Inoltre, sarà importante non dare per scontato che un dipendente in particolare abbia una certa caratteristica in quanto appartenente a una generazione piuttosto che a un’altra e, al contrario, sarà fondamentale scansionare l’ambiente, identificare le tendenze e i cambiamenti reali nella forza lavoro, capire come sviluppare e far progredire le qualità positive.

COSA FARE

Le best practice sull’age management derivano, come prevedibile, dalle grandi imprese, alcune delle quali hanno una lunga tradizione su queste politiche aziendali.

Seppure il contesto e le condizioni delle grandi rispetto alle piccole imprese siano molto diversi, alcune strategie possono favorire la diffusione su larga scala delle politiche di age management.

Nel dettaglio possiamo individuare:

  • riduzione del carico di lavoro fisico, introducendo forme di flessibilità tra le mansioni o modalità di lavoro condivise (job sharing);
  • introduzione di brevi pause tra i processi lavorativi;
  • valutazione dei rischi per la salute quando si pianificano i turni di lavoro;
  • adattamento dell’ambiente di lavoro (barriere fisiche e sensoriali, miglioramenti ergonomici delle postazioni di lavoro, ecc.);
  • aumento dei congedi per lavoratori anziani;
  • flessibilità e riduzione dell’orario lavorativo, senza incidere sui contributi pensionistici;
  • flessibilità nelle finestre di pensionamento.

Queste iniziative andrebbero sempre accompagnate da misure che favoriscano un clima aperto e supportivo tra i lavoratori.

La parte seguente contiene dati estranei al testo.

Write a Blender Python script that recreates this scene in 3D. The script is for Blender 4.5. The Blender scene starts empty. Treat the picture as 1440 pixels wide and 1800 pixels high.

In linea di massima, le buone pratiche di gestione di gruppi e organizzazioni, attribuendo un certo peso all’età, sono:

  • attuare politiche di recruitment neutrale per l’età;
  • garantire pari accesso alla formazione per tutte le fasce d’età;
  • implementare sistemi di carriera e di promozione non basati sull’età;
  • attivare percorsi formativi per i dirigenti sul diversity management per età e sulla promozione di una cultura aziendale inclusiva dell’età.